SOURCE RECORDS:
-.-.-

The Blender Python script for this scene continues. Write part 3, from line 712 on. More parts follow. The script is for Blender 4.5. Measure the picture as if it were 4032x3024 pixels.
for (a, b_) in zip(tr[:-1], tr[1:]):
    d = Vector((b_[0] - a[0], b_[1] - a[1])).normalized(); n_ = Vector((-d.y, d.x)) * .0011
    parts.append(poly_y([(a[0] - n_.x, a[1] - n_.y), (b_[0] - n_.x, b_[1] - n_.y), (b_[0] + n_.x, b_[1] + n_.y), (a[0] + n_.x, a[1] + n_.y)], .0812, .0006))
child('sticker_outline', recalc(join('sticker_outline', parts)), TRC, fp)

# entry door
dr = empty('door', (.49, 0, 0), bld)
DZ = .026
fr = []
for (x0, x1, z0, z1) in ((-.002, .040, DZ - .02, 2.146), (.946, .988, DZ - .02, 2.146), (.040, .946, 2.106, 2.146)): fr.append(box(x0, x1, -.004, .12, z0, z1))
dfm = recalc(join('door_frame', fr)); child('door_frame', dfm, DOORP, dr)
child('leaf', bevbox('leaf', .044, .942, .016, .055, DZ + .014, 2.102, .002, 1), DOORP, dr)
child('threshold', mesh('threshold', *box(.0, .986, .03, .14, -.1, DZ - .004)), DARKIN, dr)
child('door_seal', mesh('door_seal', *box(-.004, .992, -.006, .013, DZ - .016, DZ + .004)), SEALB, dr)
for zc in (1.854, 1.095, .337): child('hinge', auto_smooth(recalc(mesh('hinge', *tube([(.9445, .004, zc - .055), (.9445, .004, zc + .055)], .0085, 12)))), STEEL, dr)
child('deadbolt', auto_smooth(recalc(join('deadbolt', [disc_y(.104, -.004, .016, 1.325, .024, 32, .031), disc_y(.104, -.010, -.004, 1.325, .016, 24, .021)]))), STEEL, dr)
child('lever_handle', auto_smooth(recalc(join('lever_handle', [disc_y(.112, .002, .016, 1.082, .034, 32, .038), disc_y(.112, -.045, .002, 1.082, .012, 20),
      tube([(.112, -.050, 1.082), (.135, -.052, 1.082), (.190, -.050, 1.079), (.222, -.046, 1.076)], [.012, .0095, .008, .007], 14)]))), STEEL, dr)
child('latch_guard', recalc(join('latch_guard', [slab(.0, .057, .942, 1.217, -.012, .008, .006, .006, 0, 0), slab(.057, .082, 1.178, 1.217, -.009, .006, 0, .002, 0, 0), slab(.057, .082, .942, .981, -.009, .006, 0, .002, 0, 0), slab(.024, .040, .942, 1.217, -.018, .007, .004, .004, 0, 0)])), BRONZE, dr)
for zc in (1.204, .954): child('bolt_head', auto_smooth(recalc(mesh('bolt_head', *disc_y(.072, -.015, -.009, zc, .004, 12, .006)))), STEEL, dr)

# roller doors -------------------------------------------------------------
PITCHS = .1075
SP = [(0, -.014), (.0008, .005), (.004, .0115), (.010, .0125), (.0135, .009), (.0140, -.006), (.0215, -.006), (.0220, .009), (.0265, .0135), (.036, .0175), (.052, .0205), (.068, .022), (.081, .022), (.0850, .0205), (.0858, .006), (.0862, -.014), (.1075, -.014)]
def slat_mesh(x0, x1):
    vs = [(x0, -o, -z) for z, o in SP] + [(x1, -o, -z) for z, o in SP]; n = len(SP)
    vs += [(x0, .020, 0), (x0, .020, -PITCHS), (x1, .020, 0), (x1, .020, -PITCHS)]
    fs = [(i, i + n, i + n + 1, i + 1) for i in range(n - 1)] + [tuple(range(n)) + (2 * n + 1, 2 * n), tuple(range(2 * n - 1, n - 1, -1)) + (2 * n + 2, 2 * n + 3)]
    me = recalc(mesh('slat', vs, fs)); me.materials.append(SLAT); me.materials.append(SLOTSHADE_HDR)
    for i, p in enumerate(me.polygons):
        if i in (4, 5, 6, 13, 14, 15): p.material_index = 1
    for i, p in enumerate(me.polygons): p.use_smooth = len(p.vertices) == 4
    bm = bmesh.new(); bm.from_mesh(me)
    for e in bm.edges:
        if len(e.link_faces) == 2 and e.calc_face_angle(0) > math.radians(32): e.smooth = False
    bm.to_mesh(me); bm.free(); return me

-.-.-

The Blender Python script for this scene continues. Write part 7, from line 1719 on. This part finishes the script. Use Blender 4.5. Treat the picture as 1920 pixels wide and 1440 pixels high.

-.-.-

WHAT TO DO:
Write out only the lines that run from the line containing "were 4032x3024 pixels." through the line containing "12, .006)))), STEEL, dr)", both included, exactly as they appear above.

ANSWER TO THIS EXERCISE:
The Blender Python script for this scene continues. Write part 3, from line 712 on. More parts follow. The script is for Blender 4.5. Measure the picture as if it were 4032x3024 pixels.
for (a, b_) in zip(tr[:-1], tr[1:]):
    d = Vector((b_[0] - a[0], b_[1] - a[1])).normalized(); n_ = Vector((-d.y, d.x)) * .0011
    parts.append(poly_y([(a[0] - n_.x, a[1] - n_.y), (b_[0] - n_.x, b_[1] - n_.y), (b_[0] + n_.x, b_[1] + n_.y), (a[0] + n_.x, a[1] + n_.y)], .0812, .0006))
child('sticker_outline', recalc(join('sticker_outline', parts)), TRC, fp)

# entry door
dr = empty('door', (.49, 0, 0), bld)
DZ = .026
fr = []
for (x0, x1, z0, z1) in ((-.002, .040, DZ - .02, 2.146), (.946, .988, DZ - .02, 2.146), (.040, .946, 2.106, 2.146)): fr.append(box(x0, x1, -.004, .12, z0, z1))
dfm = recalc(join('door_frame', fr)); child('door_frame', dfm, DOORP, dr)
child('leaf', bevbox('leaf', .044, .942, .016, .055, DZ + .014, 2.102, .002, 1), DOORP, dr)
child('threshold', mesh('threshold', *box(.0, .986, .03, .14, -.1, DZ - .004)), DARKIN, dr)
child('door_seal', mesh('door_seal', *box(-.004, .992, -.006, .013, DZ - .016, DZ + .004)), SEALB, dr)
for zc in (1.854, 1.095, .337): child('hinge', auto_smooth(recalc(mesh('hinge', *tube([(.9445, .004, zc - .055), (.9445, .004, zc + .055)], .0085, 12)))), STEEL, dr)
child('deadbolt', auto_smooth(recalc(join('deadbolt', [disc_y(.104, -.004, .016, 1.325, .024, 32, .031), disc_y(.104, -.010, -.004, 1.325, .016, 24, .021)]))), STEEL, dr)
child('lever_handle', auto_smooth(recalc(join('lever_handle', [disc_y(.112, .002, .016, 1.082, .034, 32, .038), disc_y(.112, -.045, .002, 1.082, .012, 20),
      tube([(.112, -.050, 1.082), (.135, -.052, 1.082), (.190, -.050, 1.079), (.222, -.046, 1.076)], [.012, .0095, .008, .007], 14)]))), STEEL, dr)
child('latch_guard', recalc(join('latch_guard', [slab(.0, .057, .942, 1.217, -.012, .008, .006, .006, 0, 0), slab(.057, .082, 1.178, 1.217, -.009, .006, 0, .002, 0, 0), slab(.057, .082, .942, .981, -.009, .006, 0, .002, 0, 0), slab(.024, .040, .942, 1.217, -.018, .007, .004, .004, 0, 0)])), BRONZE, dr)
for zc in (1.204, .954): child('bolt_head', auto_smooth(recalc(mesh('bolt_head', *disc_y(.072, -.015, -.009, zc, .004, 12, .006)))), STEEL, dr)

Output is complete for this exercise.